Abstract

Democratisation is a term frequently applied to participatory art as an indicator of its value, not necessarily by artists themselves but by arts’ organisations, producers, funding bodies, policy-makers or the media. This article examines the ways in which democratisation might be understood and considers the extent to which it occurs within Punchdrunk’s immersive performance, Masque of the Red Death. I relate this democratisation to a personal experience of the show; to the company’s signature use of masks; and to the piece’s ‘game-like’ structure, which examines perceived divisions between the art world and the entertainment industry. Incorporating two of the four essential features of ‘game-play’ outlined by Roger Callois – that of chance (alea) and vertigo (illnx) – I examine the potential the show has to play on the ‘undecidable’ relationship between the entertainment industry and the art world.
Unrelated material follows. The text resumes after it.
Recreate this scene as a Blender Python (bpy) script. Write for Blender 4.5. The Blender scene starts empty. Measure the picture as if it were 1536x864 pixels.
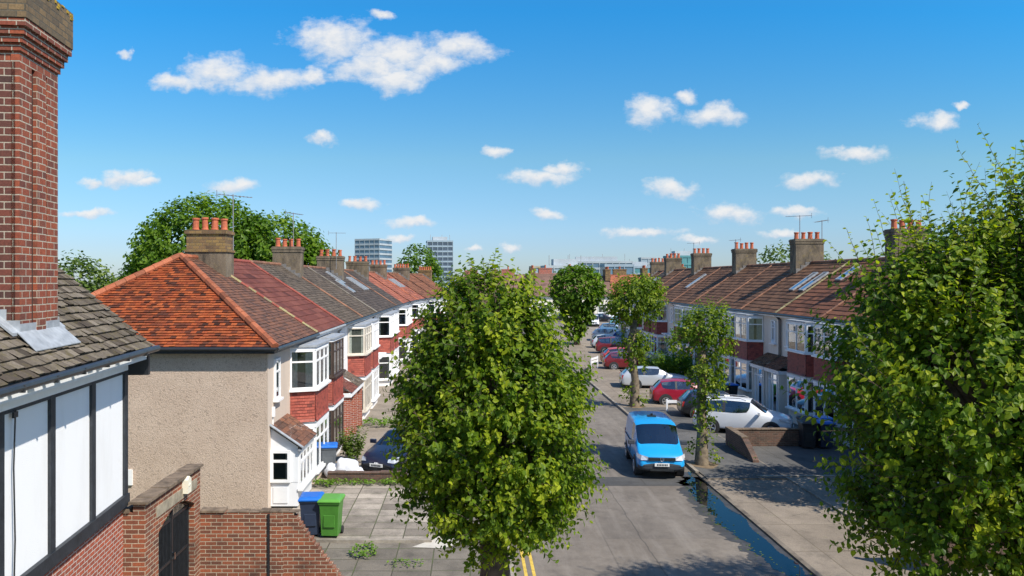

For example, the performance bears more than a passing resemblance to Dickens’ World in Kent, where visitors are presented with re-enactments of Dickens’ literature in a Victorian environment not dissimilar to Punchdrunk’s immersive world of Poe. It is therefore unclear – or ‘undecidable’ – how one is defined (or funded) as art and the other as market entertainment. For Rancière, there is a danger, within contemporary exhibitions of the ‘game’, in art losing its identity and becoming indistinguishable from those produced by power and the media, or by the market’s own forms of presentation.